Peter Pan, más que nadie, encarna de forma definitiva nuestra aspiración de olvidar. Y quizás por esa razón vuela: en el aire, ya se sabe, no existen rastros, no existe asidero para la memoria. Peter Pan no solo es un niño eterno, sino que es un niño sin pasado: al escuchar a sus padres hablar de la vida adulta, sale volando por la ventana y se disipa. Y a diferencia de Ícaro y Lucifer, ambos pájaros frustrados, el niño que nunca crece vence el síndrome de la caída.
Ciertamente, tanto el olvido como el vuelo operan contra la realidad. Es más, podría decirse que constituyen sublevaciones contra la realidad. Hay en Peter Pan un elemento clave que pareciera acreditarlo: es un muchacho que carece de sombra. Desde el punto de vista de un tratado de óptica, una sombra es «la proyección oscura que un cuerpo lanza en dirección opuesta a aquella por donde recibe la luz». Es decir, Peter Pan podría considerarse una entelequia. Pero hay, además, una dimensión simbólica asociada a la sombra que no deja de ser relevante: en numerosas culturas existe una equivalencia entre sombra y alma. Wilde, por ejemplo, definía la sombra como el cuerpo del alma. Al carecer de sombra, Peter Pan, entonces, carece de alma y se vuelve casi como esos pueblos o esas naciones sin memoria que están condenadas a repetir sus errores y a deshonrar a sus muertos.

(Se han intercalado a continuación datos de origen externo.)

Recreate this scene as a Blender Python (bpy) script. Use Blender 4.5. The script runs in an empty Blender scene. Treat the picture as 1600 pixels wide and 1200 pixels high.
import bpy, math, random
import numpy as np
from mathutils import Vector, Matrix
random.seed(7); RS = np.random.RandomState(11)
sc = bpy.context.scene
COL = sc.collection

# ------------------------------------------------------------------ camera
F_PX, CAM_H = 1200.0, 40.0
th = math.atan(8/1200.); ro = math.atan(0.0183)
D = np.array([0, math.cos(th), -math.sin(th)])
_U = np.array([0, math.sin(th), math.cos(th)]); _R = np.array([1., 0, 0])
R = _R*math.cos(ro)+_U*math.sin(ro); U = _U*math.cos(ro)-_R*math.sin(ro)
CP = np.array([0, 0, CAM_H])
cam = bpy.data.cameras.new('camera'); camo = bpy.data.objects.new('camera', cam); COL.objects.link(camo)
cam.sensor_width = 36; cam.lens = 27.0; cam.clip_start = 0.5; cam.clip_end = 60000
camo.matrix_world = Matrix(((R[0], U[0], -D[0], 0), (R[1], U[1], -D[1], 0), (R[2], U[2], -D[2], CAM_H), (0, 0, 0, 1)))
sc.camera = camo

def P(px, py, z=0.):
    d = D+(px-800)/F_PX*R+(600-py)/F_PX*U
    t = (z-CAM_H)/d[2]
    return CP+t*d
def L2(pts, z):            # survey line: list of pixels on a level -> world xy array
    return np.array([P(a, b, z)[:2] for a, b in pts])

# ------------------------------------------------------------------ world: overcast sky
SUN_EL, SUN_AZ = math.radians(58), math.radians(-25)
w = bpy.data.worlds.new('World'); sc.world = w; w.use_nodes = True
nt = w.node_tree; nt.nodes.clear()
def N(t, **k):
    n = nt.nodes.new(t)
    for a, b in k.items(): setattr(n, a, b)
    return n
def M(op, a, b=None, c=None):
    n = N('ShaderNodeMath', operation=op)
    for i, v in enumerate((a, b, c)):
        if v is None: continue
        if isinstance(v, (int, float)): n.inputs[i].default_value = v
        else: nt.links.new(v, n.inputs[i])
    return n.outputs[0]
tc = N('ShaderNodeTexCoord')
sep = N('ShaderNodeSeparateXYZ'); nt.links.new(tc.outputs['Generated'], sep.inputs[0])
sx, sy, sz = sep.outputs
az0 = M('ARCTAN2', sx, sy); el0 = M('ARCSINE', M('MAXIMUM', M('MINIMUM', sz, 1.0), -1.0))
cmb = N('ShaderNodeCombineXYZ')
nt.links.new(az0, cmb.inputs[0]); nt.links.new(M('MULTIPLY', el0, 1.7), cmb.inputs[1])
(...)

En el más reciente episodio de La Telaraña, Jurgen Ureña, cineasta y conductor radial, conversó con el escritor y catedrático Jaime Ordóñez y el geólogo y catedrático Marino Protti acerca de memorias. Memorias dicho así, en plural. Porque no existe una sola forma de memoria y, a menudo, sus determinaciones sociales e individuales se mezclan y se confunden. Un hombre, a lo mejor, recuerda sus visitas furtivas a un cine donde aparecía la pálida desnudez de Laura Antonelli. Y ese acto, aparentemente íntimo, rigurosamente individual, lo vincula, de repente, con otro que fue a ese mismo cine en esa misma época. Es un hecho: nos parecemos más a nuestro tiempo que a nuestros padres.
La acelerada penetración de Internet y las redes sociales en todos los ámbitos de la vida ha supuesto una serie de transformaciones, cuyos alcances, a un nivel profundo, no parecieran ser muy claros. La memoria, la forma en la que recordamos, es una de esas áreas que ha experimentado cambios de carácter particularmente drástico. Un estudio del Instituto Tecnológico de Monterrey y la Universidad de Málaga, por ejemplo, mostró que los estudiantes que más tiempo dedican a Facebook obtuvieron menores promedios en recuerdo inmediato y recuerdo diferido para evocación.
Un buen día, tal vez, Facebook nos dirá que no tenemos recuerdos. O mejor dicho, aparecerá una notificación en la que se nos indicará que ya no existen nuestros recuerdos. No estará el recordatorio de la foto anodina donde salimos haciendo gesto de Miley Cirrus al lado de nuestra mascota. No estará el post de baja intensidad, polémico a un nivel tercera vía, donde gentes desconocidas nos acusan de algo, lo que sea, por compartir una canción de Leonard Cohen o de Víctor Jara. No estará la referencia ingenua al día del niño ni la etiqueta que nos endilgaron amigos idos con los que ya no cenamos ni paseamos.
Llegará ese día y, seguramente, prevalecerá la amnesia virtual. Será el ámbito del Alzheimer de las redes sociales. Algo así como lo que pasa en El ídolo de Serge Joncour. Pero al revés. O sea, nadie nos va a reconocer. Como pasa con esa gente sin huellas dactilares que salía en Aunque usted no lo crea. Como pasa con esa gente que nunca sacó una tarjeta de crédito. Y entonces dejaremos de ser humanos en el sentido ordinario. Y, a lo mejor, seremos los esclavos más libres de la historia. Como Peter Pan.